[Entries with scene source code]
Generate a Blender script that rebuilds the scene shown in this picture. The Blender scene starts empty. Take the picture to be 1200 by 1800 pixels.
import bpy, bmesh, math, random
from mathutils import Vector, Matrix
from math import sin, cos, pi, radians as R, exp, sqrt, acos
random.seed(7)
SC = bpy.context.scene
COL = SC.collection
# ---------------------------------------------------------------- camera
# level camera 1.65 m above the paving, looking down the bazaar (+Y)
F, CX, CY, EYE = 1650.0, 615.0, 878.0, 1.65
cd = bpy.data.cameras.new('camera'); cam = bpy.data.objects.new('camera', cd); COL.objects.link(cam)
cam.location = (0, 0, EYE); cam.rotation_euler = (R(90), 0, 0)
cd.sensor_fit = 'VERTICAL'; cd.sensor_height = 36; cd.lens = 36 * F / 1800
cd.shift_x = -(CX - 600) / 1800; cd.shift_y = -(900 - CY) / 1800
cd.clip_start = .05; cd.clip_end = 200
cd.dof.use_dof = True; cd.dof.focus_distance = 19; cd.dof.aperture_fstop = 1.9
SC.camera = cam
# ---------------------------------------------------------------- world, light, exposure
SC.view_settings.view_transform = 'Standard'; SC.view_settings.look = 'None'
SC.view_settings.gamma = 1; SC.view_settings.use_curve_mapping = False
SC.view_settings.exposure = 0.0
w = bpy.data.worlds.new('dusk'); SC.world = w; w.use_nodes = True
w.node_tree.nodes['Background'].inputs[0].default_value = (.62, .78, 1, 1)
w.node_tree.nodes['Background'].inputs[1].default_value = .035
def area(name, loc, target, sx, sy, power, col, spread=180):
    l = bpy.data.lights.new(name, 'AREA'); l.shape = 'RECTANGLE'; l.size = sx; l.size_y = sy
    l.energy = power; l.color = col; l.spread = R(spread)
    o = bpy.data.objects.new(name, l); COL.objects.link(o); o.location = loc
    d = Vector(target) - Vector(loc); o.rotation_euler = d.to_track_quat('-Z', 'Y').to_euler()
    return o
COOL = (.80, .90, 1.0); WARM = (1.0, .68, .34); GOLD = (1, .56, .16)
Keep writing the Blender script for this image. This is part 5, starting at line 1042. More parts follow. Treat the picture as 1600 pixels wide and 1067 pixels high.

**PROBLEM TO SOLVE**
Copy down the material exactly as written.

**RESPONSE TO THE TASK**
Generate a Blender script that rebuilds the scene shown in this picture. The Blender scene starts empty. Take the picture to be 1200 by 1800 pixels.
import bpy, bmesh, math, random
from mathutils import Vector, Matrix
from math import sin, cos, pi, radians as R, exp, sqrt, acos
random.seed(7)
SC = bpy.context.scene
COL = SC.collection
# ---------------------------------------------------------------- camera
# level camera 1.65 m above the paving, looking down the bazaar (+Y)
F, CX, CY, EYE = 1650.0, 615.0, 878.0, 1.65
cd = bpy.data.cameras.new('camera'); cam = bpy.data.objects.new('camera', cd); COL.objects.link(cam)
cam.location = (0, 0, EYE); cam.rotation_euler = (R(90), 0, 0)
cd.sensor_fit = 'VERTICAL'; cd.sensor_height = 36; cd.lens = 36 * F / 1800
cd.shift_x = -(CX - 600) / 1800; cd.shift_y = -(900 - CY) / 1800
cd.clip_start = .05; cd.clip_end = 200
cd.dof.use_dof = True; cd.dof.focus_distance = 19; cd.dof.aperture_fstop = 1.9
SC.camera = cam
# ---------------------------------------------------------------- world, light, exposure
SC.view_settings.view_transform = 'Standard'; SC.view_settings.look = 'None'
SC.view_settings.gamma = 1; SC.view_settings.use_curve_mapping = False
SC.view_settings.exposure = 0.0
w = bpy.data.worlds.new('dusk'); SC.world = w; w.use_nodes = True
w.node_tree.nodes['Background'].inputs[0].default_value = (.62, .78, 1, 1)
w.node_tree.nodes['Background'].inputs[1].default_value = .035
def area(name, loc, target, sx, sy, power, col, spread=180):
    l = bpy.data.lights.new(name, 'AREA'); l.shape = 'RECTANGLE'; l.size = sx; l.size_y = sy
    l.energy = power; l.color = col; l.spread = R(spread)
    o = bpy.data.objects.new(name, l); COL.objects.link(o); o.location = loc
    d = Vector(target) - Vector(loc); o.rotation_euler = d.to_track_quat('-Z', 'Y').to_euler()
    return o
COOL = (.80, .90, 1.0); WARM = (1.0, .68, .34); GOLD = (1, .56, .16)
Keep writing the Blender script for this image. This is part 5, starting at line 1042. More parts follow. Treat the picture as 1600 pixels wide and 1067 pixels high.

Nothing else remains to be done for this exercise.